Terminé de ver el cuadro de Friedrich y no sé por qué me apareció un cuadro de Goyá. “Los fusilamientos del 2 de mayo de 1808 de Madrid” es una obra magistral pero su significado es muy fuerte. Muestra un pilón de cuerpos ensangrentados, muertos yacientes debajo de los pies de un individuo de ropas blancas y manos levantadas frente al ejercito francés armado hasta los dientes. El final es obvio. Uno sabe que en cualquier momento la bala va a salir disparada y el cuerpo del revolucionario estará en ese pilón. Puede ser al segundo siguiente, al minuto siguiente, cuando tenga que ser pero será. La derrota es irremontable, sin embargo, el insurrecto debe estar pensando en una manera de escapar, pensando en algún milagro que haga que la bala salga disparada a cualquier lado, que la vida deje de tener sentido y así poder zafar. De fé vive el hombre. De causas perdidas vive la especie humana, porque ellas son las ilusiones que escapan al pragmatismo aburrido. El final es claro para todos, salvo para él: atado a una irrisoria estadistica de punto uno en un millón.

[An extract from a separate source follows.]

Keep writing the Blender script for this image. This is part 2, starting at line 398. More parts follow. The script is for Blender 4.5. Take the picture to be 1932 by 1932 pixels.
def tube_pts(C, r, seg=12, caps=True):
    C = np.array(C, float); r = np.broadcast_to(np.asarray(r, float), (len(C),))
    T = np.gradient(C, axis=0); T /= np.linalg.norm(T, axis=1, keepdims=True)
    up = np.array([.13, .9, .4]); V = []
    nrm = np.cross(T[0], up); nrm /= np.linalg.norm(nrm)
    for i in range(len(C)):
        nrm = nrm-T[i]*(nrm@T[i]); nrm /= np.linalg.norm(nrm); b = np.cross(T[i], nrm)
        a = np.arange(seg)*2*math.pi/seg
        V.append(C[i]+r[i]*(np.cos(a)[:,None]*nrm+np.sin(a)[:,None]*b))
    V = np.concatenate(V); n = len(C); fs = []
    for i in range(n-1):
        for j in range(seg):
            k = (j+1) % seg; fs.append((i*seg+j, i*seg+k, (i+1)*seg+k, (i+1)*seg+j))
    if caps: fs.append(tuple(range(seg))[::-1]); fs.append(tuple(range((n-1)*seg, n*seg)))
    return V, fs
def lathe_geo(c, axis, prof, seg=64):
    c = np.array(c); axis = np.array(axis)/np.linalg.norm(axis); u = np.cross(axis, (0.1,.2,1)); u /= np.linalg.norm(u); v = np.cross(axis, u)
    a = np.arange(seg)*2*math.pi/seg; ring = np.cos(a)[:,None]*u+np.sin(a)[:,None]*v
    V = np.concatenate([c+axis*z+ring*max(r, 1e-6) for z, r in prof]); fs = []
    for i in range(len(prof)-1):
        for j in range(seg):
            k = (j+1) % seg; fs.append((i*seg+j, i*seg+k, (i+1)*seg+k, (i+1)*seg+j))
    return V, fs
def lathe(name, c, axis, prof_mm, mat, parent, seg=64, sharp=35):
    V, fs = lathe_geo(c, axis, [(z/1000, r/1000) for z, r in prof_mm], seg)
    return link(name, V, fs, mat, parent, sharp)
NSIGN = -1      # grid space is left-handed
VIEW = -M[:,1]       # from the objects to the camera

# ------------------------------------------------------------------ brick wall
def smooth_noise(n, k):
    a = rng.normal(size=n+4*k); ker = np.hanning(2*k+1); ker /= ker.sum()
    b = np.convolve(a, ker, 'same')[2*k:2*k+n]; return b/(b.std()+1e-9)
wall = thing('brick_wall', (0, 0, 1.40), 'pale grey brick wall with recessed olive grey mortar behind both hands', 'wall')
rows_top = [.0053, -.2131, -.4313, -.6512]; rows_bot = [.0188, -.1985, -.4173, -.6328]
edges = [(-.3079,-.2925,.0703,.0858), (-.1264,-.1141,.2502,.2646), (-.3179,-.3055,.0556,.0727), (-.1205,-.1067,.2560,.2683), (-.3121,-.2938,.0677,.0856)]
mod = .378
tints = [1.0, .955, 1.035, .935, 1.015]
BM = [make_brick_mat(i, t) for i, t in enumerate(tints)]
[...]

En las derrotas evidentes, en esos momentos ya cúlmines, es cuando verdaderamente no se tiene nada por perder. Cuando ya estás jugadisimo y sabés el final pero no lo querés admitir. Y gracias a Dios, o a lo que quieran agradecerle, que existen esos momentos. Porque son esos instantes de ver todo en ruinas donde yace la fé de querer salir de las malas, de ser le mismisimo ave fenix y resistir lo más que se pueda. La derrota vendrá en sus caballos y sus fusiles sonarán fuertes pero el alma partisana cantará Bella Ciao o resistirá hasta donde sea posible. Estuve pensando mucho en estos días acerca del sentido de esta absurda vida. Y creo que llegué a la conclusión que además de la aristotelica felicidad, lo unico que nos mantiene vivos es esa ilusión de en algun momento tener algo mejor. El progreso se debe a los insatisfechos pero también a aquel monje que vio el mar sobre él, a aquel revolucionario que se ató a la ilusión de sobrevivir aunque ya estaba más cerca del arpa que de la guitarra, el progreso se debe a todos los que no le temen a la derrota, a aquellos que no tienen nada que perder más que su honor y están dispuestos a arriesgarlo por sus intereses. La vida tiene sentido cuando tomamos el riesgo a quedar como unos pelotudos perdiendo, y a pesar de todo, en ese momento nos levantamos y salimos a pelear aunque sepamos que perdemos. Es más loable perder dignamente peleando hasta el último minuto que perder y conformarse con una derrota mezquina aferrado al puede ser peor. Y por último, el ser humano nunca pierde. Todas las batallas por h o por b las termina ganando. Salvo una, contra su propia muerte. Yo aconsejaría que en aquella pelea que sabemos que vamos a perder por lo menos disfrutemos el partido que es la vida y hagamos lo posible para que la derrota sea lo menos dura posible.

Ignacio Leiva, 18 de marzo de 2018, Belgrano.